2. The .sh Script: Automating Context Preparation
We built a shell script that, given an MR number or branch, automatically prepares the review environment:
#!/bin/bash
# dod-review.sh — Prepares the environment to review an MR
MR_BRANCH=$1
WORKTREE_PATH="../review-$(echo $MR_BRANCH | tr '/' '-')"
echo "🔧 Creating worktree for $MR_BRANCH..."
git worktree add "$WORKTREE_PATH" "$MR_BRANCH"
echo "📦 Installing dependencies..."
cd "$WORKTREE_PATH" && npm install --silent
echo "✅ Environment ready at $WORKTREE_PATH"
echo "🤖 Starting AI analysis..."
In seconds, the reviewer has a clean environment with dependencies installed, ready for AI analysis.
3. Specialized MCPs: Jira and GitLab as Sources of Truth
The piece that changed everything was the Model Context Protocol (MCP) servers for Jira and GitLab.
With the GitLab MCP, the AI can:
- Read the full MR diff
- See existing comments
- Query commit history and context
- Post review comments directly on the MR
With the Jira MCP, the AI can:
- Read acceptance criteria from the associated ticket
- Verify the code implements exactly what was specified
- Detect discrepancies between the ticket and the implementation
// Example of automated flow
1. Script detects MR → creates worktree
2. AI reads Jira ticket (via MCP) → extracts acceptance criteria
3. AI reads GitLab diff (via MCP) → analyzes changes
4. AI applies review skills → generates report
5. AI posts comments on the MR (via MCP)
Skills Focused on Our Stack
What makes the 95% accuracy possible are specialized skills. We don’t use a generic “review this code” prompt. We have skills defined for our specific technologies:
- NestJS: reviews module structure, dependency injection, DTO validation, exception handling.
- React + TypeScript: reviews types, component composition, custom hooks, performance.
- Team’s Definition of Done: validates test coverage, documentation, naming conventions, OWASP security.
Each skill is a precise set of instructions the AI applies systematically. No human variability. No forgetting to check something important.
The Result: What Changed
| Before | After |
|---|---|
| Context switching when reviewing | Isolated worktree, no interruptions |
| Inconsistent reviews | Systematic skills, same standard always |
| Long manual review time | AI covers 95% in minutes |
| Developers avoided reviewing | Review is minutes, not hours |
| Subjective criteria | Objective criteria from the Jira ticket |
The most important impact: the team is freed to focus on what truly matters — building new features and resolving real bugs — instead of spending hours on mechanical reviews.

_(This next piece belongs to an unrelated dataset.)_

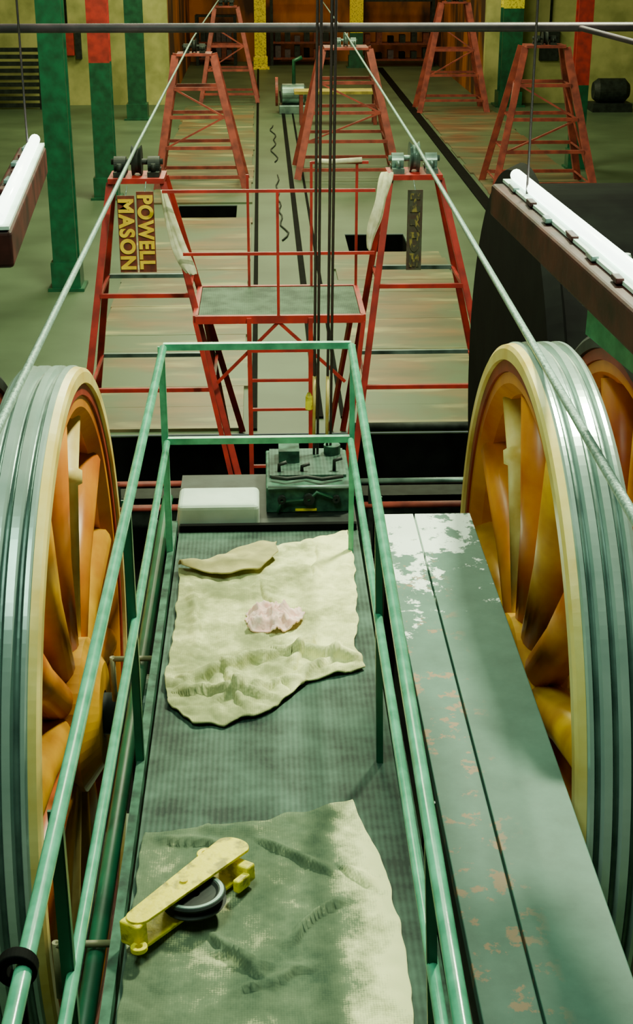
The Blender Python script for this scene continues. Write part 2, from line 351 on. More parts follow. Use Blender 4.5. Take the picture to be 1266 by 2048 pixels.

The 95% accuracy doesn’t mean AI replaces the developer. It means it reaches 95% of the analysis automatically and consistently, and the human contributes final judgment on the 5% that requires domain expertise.
Thank you so much for making it this far and reading this article. I hope it gave you ideas to improve the code review workflow in your own team.